No último dia 21 de março a luta dos Xukuru para garantir seu território teve um importante capítulo: o Estado Brasileiro foi julgado na Corte Interamericana de Direitos Humanos. É a primeira vez que um povo indígena consegue processar o Brasil pelas violações que comete. O caso dos Xukuru foi denunciado à Comissão Interamericana de Direitos Humanos (CIDH) em 2002. Divulgado em julho de 2015, o relatório de mérito do caso conclui que o Estado Brasileiro é responsável pelas violações de direitos do povo Xukuru e faz recomendações, não cumpridas até hoje. Por isso, em março de 2016, a CIDH decidiu submeter o caso à Corte Interamericana.
A audiência do dia 21 foi a primeira e será única durante todo o julgamento do caso. Agora os representantes das vítimas e os representantes do Estado ainda têm até o próximo dia 24 de abril para apresentarem novas alegações, por escrito, para que então a Corte emita sua sentença sobre o caso, condenando ou absolvendo o Brasil das acusações.
O povo Xukuru sofre com mais de três séculos de espoliação e morte, na Serra do Ororubá, em Pesqueira, agreste de Pernambuco. Foi nos anos 1980 que essa trajetória começou a mudar. A nomeação de Xikão como cacique permitiu que os Xukuru se articulassem melhor e, após quase 20 anos de luta, em 2001, conseguissem a homologação dos 27.555 hectares em que vivem.
Nessas terras habitam 12 mil indígenas que lutam diariamente contra o preconceito e a violência para manter sua cultura viva.
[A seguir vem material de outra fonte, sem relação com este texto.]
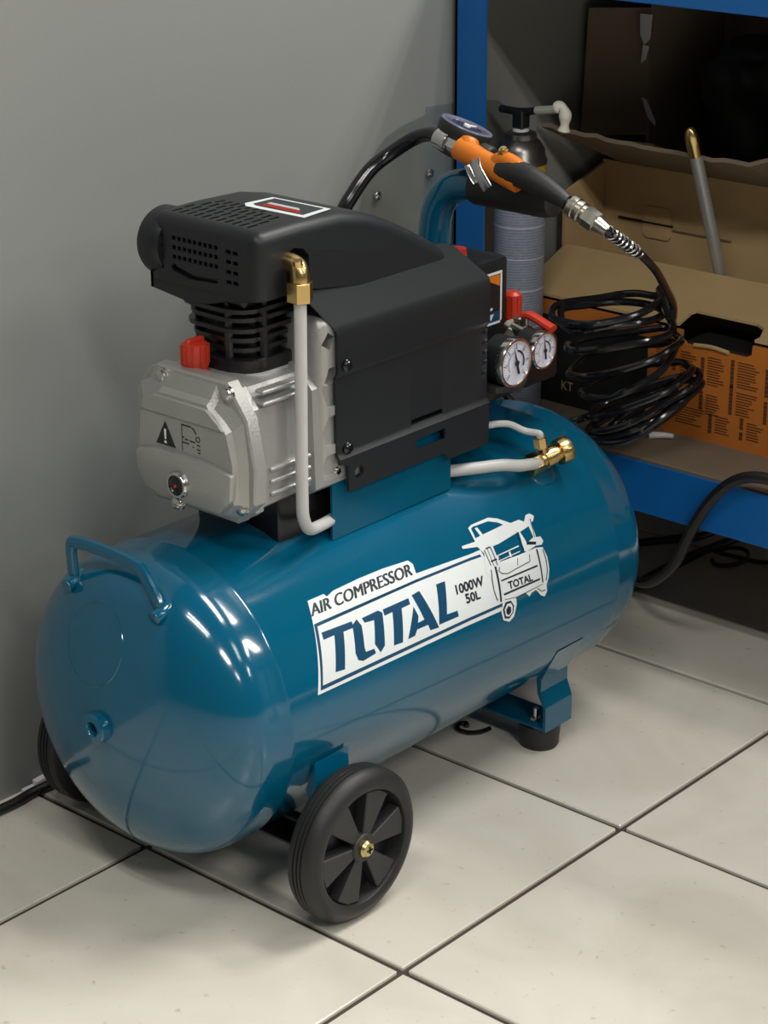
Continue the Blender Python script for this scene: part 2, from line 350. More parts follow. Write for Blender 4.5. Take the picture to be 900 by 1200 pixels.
D = {
'T1': [(0.0536, 58.9), (0.093, 59.8), (0.0923, 62.1), (0.0789, 61.9), (0.0672, 74.3), (0.055, 73.7), (0.0669, 61.6), (0.0527, 61.5)],
'O1': [(0.092, 61.1), (0.0995, 59.9), (0.1026, 62.7), (0.0976, 70.3), (0.0979, 71.9), (0.1093, 72.2), (0.1099, 74.0), (0.0919, 74.5), (0.0861, 73.4), (0.0848, 70.7)],
'O2': [(0.1061, 60.3), (0.1284, 60.3), (0.1328, 61.6), (0.1234, 72.9), (0.1162, 74.5), (0.1114, 70.8), (0.1196, 62.8), (0.1072, 62.2)],
'T2': [(0.1346, 60.7), (0.1708, 60.9), (0.1703, 63.2), (0.158, 63.2), (0.1475, 74.8), (0.1348, 74.4), (0.1451, 63.0), (0.134, 63.0)],
'A': [(0.1761, 60.5), (0.1875, 60.2), (0.1992, 75.8), (0.1868, 75.3), (0.1853, 73.0), (0.1695, 72.8), (0.1651, 74.6), (0.155, 74.6), (0.1732, 64.5), (0.1758, 68.5), (0.1727, 70.7), (0.1821, 70.6)],
'L': [(0.2118, 60.7), (0.2244, 61.0), (0.2136, 72.6), (0.2289, 73.1), (0.229, 75.3), (0.2, 74.9)],
'base': [(0.0563, 46.8), (0.0775, 46.9), (0.0795, 48.2), (0.0897, 47.2), (0.1264, 47.0), (0.1579, 47.3), (0.1923, 48.4), (0.1957, 50.3), (0.1937, 54.0), (0.2706, 55.9), (0.2872, 56.0), (0.2928, 78.1), (0.2934, 81.2), (0.2422, 80.4), (0.0282, 78.6)],
'frame_out': [(0.0496, 55.2), (0.1909, 56.0), (0.2685, 57.1), (0.2837, 57.5), (0.2952, 79.6), (0.2434, 78.9), (0.0326, 77.5)],
'frame_in': [(0.0522, 56.4), (0.1889, 57.0), (0.267, 58.1), (0.285, 58.6), (0.2942, 78.4), (0.2443, 77.7), (0.0364, 76.1)],
'pic': [(0.2892, 57.9), (0.3006, 56.6), (0.3072, 57.1), (0.3061, 61.7), (0.3057, 63.3), (0.3343, 64.0), (0.362, 64.3), (0.3718, 65.2), (0.3744, 69.4), (0.3732, 74.1), (0.3696, 77.4), (0.3649, 79.6), (0.3647, 82.3), (0.36, 83.9), (0.354, 82.6), (0.3477, 79.6), (0.3408, 79.8), (0.3361, 80.9), (0.3315, 78.9), (0.3156, 78.8), (0.3154, 81.5), (0.3098, 85.7), (0.3024, 86.9), (0.2931, 85.1), (0.2911, 81.6), (0.2947, 78.4), (0.2858, 74.6), (0.286, 67.2), (0.2818, 64.1)],
'pic_handle': [(0.2858, 46.7), (0.2916, 46.0), (0.3181, 46.1), (0.3291, 47.9), (0.3426, 51.6), (0.3554, 51.7), (0.361, 53.3), (0.3676, 51.2), (0.3736, 51.2), (0.3781, 52.8), (0.3741, 54.3), (0.3696, 54.9), (0.3677, 60.6), (0.3744, 61.1), (0.3758, 63.2), (0.3721, 64.2), (0.3629, 63.6), (0.3471, 64.2), (0.3438, 63.5), (0.3472, 55.9), (0.3072, 57.1), (0.2892, 57.9), (0.2845, 54.6), (0.2649, 53.0), (0.2652, 51.9), (0.2848, 52.4)],
'pic_dark1': [(0.2889, 47.3), (0.2925, 46.9), (0.3152, 47.4), (0.3262, 49.3), (0.3318, 51.0), (0.2962, 51.2), (0.2876, 51.3)],
'pic_post': [(0.2935, 47.8), (0.2972, 47.8), (0.2990, 51.3), (0.2950, 51.3)],
'pic_dark2': [(0.3046, 56.8), (0.3401, 57.2), (0.3384, 61.2), (0.3041, 61.0)],
'pic_dark3': [(0.3045, 62.0), (0.3394, 62.2), (0.344, 63.3), (0.3051, 63.0)],
'pic_dark4': [(0.3490, 56.2), (0.3640, 55.6), (0.3640, 60.2), (0.3520, 61.2)],
'pic_band1': [(0.2989, 69.8), (0.3567, 70.6), (0.3569, 71.3), (0.2992, 70.4)],
'pic_band2': [(0.2979, 75.1), (0.356, 75.9), (0.3562, 76.6), (0.299, 75.9)],
'pic_seam1': [(0.2955, 64.0), (0.2983, 64.2), (0.294, 77.7), (0.2914, 77.5)],
'pic_seam2': [(0.3612, 64.8), (0.3634, 65.0), (0.3605, 78.1), (0.3585, 78.1)],
'pic_wheel': [(0.2934, 80.9), (0.2987, 78.6), (0.3072, 78.9), (0.3112, 81.5), (0.3092, 83.9), (0.3024, 85.5), (0.2952, 84.6)],
'pic_ring': [(0.2960, 81.2), (0.3005, 79.5), (0.3067, 79.8), (0.3088, 81.6), (0.3074, 83.6), (0.3022, 84.7), (0.2970, 83.9)],
'ln_saddle': [(0.3021, 64.9), (0.299, 66.2), (0.3029, 67.9), (0.3115, 68.8), (0.3259, 68.5), (0.3465, 68.3), (0.3461, 68.0), (0.3255, 68.2), (0.3115, 68.5), (0.3036, 67.6), (0.3003, 66.3), (0.3029, 65.1)],
'ln_saddle2': [(0.3311, 64.7), (0.3278, 67.5), (0.3285, 67.6), (0.3318, 64.8)],
'ln_col1': [(0.2903, 56.8), (0.291, 63.1), (0.2919, 63.1), (0.2915, 56.8)],
'ln_col2': [(0.2999, 56.6), (0.3, 64.0), (0.3012, 64.0), (0.3012, 56.6)],
'ln_col3': [(0.2951, 56.5), (0.295, 63.6), (0.2958, 63.6), (0.2958, 56.5)],
'ln_box': [(0.2935, 62.0), (0.3026, 62.1), (0.3027, 61.5), (0.2935, 61.4)],
'ln_box2': [(0.2935, 56.8), (0.3007, 56.8), (0.3006, 56.3), (0.2935, 56.3)],
'ln_bot': [(0.2983, 77.6), (0.3158, 78.7), (0.3329, 78.9), (0.3589, 78.8), (0.3585, 78.6), (0.3325, 78.6), (0.3159, 78.5), (0.2984, 77.4)],
'ln_left': [(0.2893, 64.5), (0.2859, 68.8), (0.2852, 72.5), (0.287, 76.4), (0.2882, 76.4), (0.2861, 72.5), (0.2871, 68.9), (0.2905, 64.6)],
'ln_right': [(0.3702, 65.9), (0.3707, 70.0), (0.3691, 74.1), (0.3644, 77.9), (0.3656, 78.1), (0.3703, 74.3), (0.372, 70.1), (0.3714, 66.0)],
'ln_rail1': [(0.3013, 61.0), (0.3391, 61.1), (0.3391, 60.6), (0.3009, 60.6)],
'ln_rail2': [(0.3014, 63.0), (0.338, 63.1), (0.338, 62.8), (0.3011, 62.6)],
'ln_rail3': [(0.322, 61.3), (0.3213, 63.3), (0.324, 63.5), (0.3247, 61.4)],
'ln_knob': [(0.3492, 65.5), (0.3467, 68.2), (0.3478, 68.3), (0.35, 65.6)],
'ln_post': [(0.3443, 55.6), (0.3434, 63.3), (0.3446, 63.3), (0.3451, 55.6)],
'ln_arm': [(0.37, 53.3), (0.365, 60.6), (0.3658, 60.6), (0.3712, 53.3)],
'ln_arm2': [(0.3506, 61.7), (0.3637, 63.2), (0.3652, 62.2), (0.3522, 60.6)],
'ln_foot': [(0.3494, 79.4), (0.3562, 81.4), (0.3621, 81.6), (0.3618, 81.2), (0.3565, 81.1), (0.3502, 79.2)],
'pic_hub': [(0.2983, 81.5), (0.3022, 80.4), (0.3059, 81.4), (0.3057, 83.2), (0.3019, 84.1), (0.2984, 83.1)],
}
def sticker(name, keys, off, material, label=None):
    b2 = bmesh.new()
    for k in keys: poly(b2, D[k])
    wrap(b2, off); return obj(name, b2, material, tank, angle=60, label=label)
sticker('decal', ['base'], 0.0002, 'decal_white', 'white printed label on the tank side')
sticker('decal_frame', ['frame_out'], 0.00032, 'decal_blue', 'dark blue frame line of the label')
sticker('decal_panel', ['frame_in'], 0.00044, 'decal_white')
sticker('decal_lettering', ['T1', 'O1', 'O2', 'T2', 'A', 'L'], 0.00056, 'decal_blue', 'large dark blue letters')
b2 = bmesh.new()
for dx in (-0.0007, 0, 0.0007): text_map(b2, 'AIR COMPRESSOR', [(p+dx, a) for p, a in ((0.0515, 52.5), (0.1887, 54.0), (0.1927, 49.6), (0.0568, 48.3))], 0.0)
wrap(b2, 0.00036); obj('decal_heading', b2, 'decal_black', tank, angle=60)
b2 = bmesh.new()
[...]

Até o momento o Estado não concluiu a desintrusão total da área e nem garantiu a posse da totalidade do território ao povo Xukuru, que ainda sofre com a presença dos posseiros na terra.
O problema se arrasta desde a promulgação da Constituição Federal de 1988, que deveria garantir os direitos dos povos indígenas. Esse tempo foi marcado por grande violência e pela criminalização dos indígenas. Entre 1992 e 2003 cinco indígenas Xukuru foram mortos diretamente em função da luta pela terra. A situação se complica ainda mais porque há 45 processos judiciais de antigos ocupantes que pedem as terras de volta, criando uma grande insegurança jurídica para os indígenas que lá vivem.
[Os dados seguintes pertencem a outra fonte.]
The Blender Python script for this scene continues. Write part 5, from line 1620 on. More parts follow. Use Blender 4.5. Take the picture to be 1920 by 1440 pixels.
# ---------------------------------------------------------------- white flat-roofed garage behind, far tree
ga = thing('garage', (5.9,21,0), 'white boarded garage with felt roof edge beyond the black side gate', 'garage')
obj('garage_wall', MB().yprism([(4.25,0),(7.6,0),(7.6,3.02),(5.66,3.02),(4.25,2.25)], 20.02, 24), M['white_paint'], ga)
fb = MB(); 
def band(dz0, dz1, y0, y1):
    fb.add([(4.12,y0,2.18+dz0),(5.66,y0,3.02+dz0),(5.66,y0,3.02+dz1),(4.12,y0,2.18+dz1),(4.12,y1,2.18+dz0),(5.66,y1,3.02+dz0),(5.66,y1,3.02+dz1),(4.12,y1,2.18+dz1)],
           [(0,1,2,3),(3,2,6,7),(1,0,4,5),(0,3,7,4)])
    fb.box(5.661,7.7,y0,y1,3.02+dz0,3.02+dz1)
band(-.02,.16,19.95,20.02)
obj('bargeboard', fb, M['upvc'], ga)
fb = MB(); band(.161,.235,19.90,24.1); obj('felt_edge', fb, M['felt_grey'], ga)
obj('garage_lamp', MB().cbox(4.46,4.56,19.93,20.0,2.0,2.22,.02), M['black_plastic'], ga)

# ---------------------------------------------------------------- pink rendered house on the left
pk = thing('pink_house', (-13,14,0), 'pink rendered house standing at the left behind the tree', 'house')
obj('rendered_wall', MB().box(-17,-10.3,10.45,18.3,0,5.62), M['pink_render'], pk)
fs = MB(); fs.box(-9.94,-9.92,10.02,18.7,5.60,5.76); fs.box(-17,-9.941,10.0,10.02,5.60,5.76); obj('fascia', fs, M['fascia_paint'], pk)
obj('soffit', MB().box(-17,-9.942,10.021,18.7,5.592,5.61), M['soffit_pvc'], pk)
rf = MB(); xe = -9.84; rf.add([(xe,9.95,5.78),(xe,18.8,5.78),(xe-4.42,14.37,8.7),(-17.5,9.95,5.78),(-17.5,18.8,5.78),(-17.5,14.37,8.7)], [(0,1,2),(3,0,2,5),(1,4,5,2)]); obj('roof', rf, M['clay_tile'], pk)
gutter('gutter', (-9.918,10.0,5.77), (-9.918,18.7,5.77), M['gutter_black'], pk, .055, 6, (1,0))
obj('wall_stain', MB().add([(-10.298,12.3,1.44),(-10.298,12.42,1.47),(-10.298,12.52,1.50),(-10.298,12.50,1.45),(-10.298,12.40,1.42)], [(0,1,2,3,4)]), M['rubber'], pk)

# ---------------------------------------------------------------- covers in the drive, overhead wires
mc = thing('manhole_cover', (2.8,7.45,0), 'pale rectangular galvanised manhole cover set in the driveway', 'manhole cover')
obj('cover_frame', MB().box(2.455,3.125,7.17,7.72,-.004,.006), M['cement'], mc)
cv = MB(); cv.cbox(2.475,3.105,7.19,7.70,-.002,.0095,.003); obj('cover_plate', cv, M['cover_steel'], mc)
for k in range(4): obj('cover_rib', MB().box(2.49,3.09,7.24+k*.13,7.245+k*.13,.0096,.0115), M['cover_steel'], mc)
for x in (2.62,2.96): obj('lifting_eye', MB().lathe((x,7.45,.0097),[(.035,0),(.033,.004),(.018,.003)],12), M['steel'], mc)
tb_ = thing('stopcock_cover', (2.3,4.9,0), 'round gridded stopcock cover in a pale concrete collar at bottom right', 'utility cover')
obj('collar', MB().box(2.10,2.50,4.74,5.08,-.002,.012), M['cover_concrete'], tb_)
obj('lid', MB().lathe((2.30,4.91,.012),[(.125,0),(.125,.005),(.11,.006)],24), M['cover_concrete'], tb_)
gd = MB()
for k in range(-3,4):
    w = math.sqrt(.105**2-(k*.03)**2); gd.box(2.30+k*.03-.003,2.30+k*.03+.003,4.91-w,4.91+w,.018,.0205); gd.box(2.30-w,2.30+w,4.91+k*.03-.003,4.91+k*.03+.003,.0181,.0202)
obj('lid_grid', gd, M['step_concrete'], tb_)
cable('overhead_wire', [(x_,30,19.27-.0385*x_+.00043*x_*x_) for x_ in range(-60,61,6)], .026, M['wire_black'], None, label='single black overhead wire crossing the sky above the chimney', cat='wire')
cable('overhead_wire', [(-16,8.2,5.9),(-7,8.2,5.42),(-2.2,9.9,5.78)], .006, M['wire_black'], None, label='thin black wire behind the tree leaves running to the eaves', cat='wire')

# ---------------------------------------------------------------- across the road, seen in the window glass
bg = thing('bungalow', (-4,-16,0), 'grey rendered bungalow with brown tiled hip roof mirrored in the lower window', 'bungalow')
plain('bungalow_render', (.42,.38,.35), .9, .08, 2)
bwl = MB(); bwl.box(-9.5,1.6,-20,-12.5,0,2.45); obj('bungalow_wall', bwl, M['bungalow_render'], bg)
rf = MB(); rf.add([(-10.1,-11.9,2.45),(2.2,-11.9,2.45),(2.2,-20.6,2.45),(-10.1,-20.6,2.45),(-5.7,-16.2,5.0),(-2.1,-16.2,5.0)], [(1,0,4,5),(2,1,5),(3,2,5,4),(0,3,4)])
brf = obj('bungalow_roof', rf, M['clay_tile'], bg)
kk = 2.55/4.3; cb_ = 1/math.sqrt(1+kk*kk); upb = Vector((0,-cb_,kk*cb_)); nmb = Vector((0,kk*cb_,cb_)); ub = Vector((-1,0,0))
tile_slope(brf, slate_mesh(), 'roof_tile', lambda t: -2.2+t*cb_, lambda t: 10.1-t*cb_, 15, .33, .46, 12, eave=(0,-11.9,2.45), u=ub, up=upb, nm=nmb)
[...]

A advogada do Conselho Missionário Indigenista (CIMI) Caroline Hilgert, durante o julgamento, afirmou que “o caso Xukuru revela o gargalo da estrutura normativa, apontada nessa Corte pelo próprio perito do Estado, ao destacar que no sistema atual, mesmo depois do reconhecimento formal, o Estado não exerce a proteção dos povos e de suas terras. Isso significa que a demarcação é um ato declaratório e não demarcatório, como reconhece a Constituição”.